There are certain things in the world that give you a few moments of clarity. Things that put life into perspective for you and make you remember how lucky you are. One of those things for me is spending time with my best friend Lindsey. Just talking to her makes me feel better. She always knows how to make me feel better and is always very blunt when I need an opinion or advice. I love that about her! We were talking tonight about how we can go for a week or even longer without talking and yet we still remain close friends. And that's how its supposed to be. But we both know, even if we haven't talked for a while, that we are only a phone call or text away and we'll be there for each other no matter what. I am extremely thankful to have someone like her in my life and I'm grateful that she can give me some clarity in my hectic moments of life. :)

Saturday, May 15, 2010

Moments...

Do you ever have moments where you almost hyper-ventilate because your thinking about the future, all of the responsibilities you have, and everything your supposed to do with your life...well I had one a little bit ago. Actually I had a major meltdown about some of those things a couple of days ago, I avoided that this time but it still stresses me out sometimes.
I'm trying to sort out my student loans (which just thinking about makes me cringe). I'm also in the process of car shopping. Which, by the way, I can't get a car loan until I get my student loans figured out...it's a frustrating circle.
Anyway, I'm realizing those moments are probably going to become more frequent now in the real world. Because now I don't have an excuse, I can't say well I'm still in school so I don't have to worry about that stuff yet. But I guess I knew I would be dealing with this stuff so it shouldn't be a surprise, but it still isn't fun.
Ah....the real world has begun to sink in.

Friday, May 14, 2010

I finally did it

Well, again I've neglected my blog for too long...so long that my best friend told me I had to get on here. lol But I've been gone for a great reason, I'll give you one guess...
That's right, I'm finally a college graduate!!

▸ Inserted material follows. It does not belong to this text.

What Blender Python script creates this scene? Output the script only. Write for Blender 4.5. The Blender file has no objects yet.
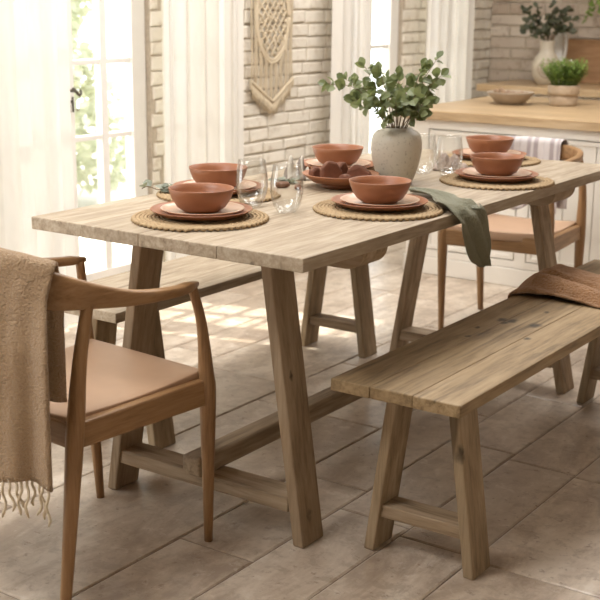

I never thought this day would actually come, yet here it is. I'm sitting with about 450 fellow graduates listening to someone drone on about something none of us are listening to because all we want to do is walk across that stage, take a few pictures and then get the heck outta there!

It's an amazing feeling to know that I am finally done with school unless I choose to go back (which I probably will). However, it's also a scary feeling that now I actually have to face life as a true adult. Life working full-time, no more loafing around at school wasting time. It's all business form here on out. That's scary as hell to me!

But I also realize, this is what I've been preparing for. This is why I went out an found a more suitable job that would be full-time after graduation. This is why I've been becoming more responsible with money and life in general. This is what the last 16 years of school has been preparing me for...whether that 16 years actually got the job done or not is now the question. But I realize that I can't stay in school, training for the real world and life, forever. That's not how it works. At some point I'm going to have to dip my toes in the water and test it out. Then I'll just have to take a few steps back, get a running start and take a flying leap into that ocean called life.

But in the mean time, I'm going to enjoy simply testing the waters and just seeing where things lead from there. I like where I am right now. I enjoy my job for now, I like where I'm living, and I have some of the greatest friends I could ever ask for, new and old.

So now begins a new adventure...one I'm totally new to. I've never not been in school, so we'll see how this real world stuff goes and just enjoy the ride.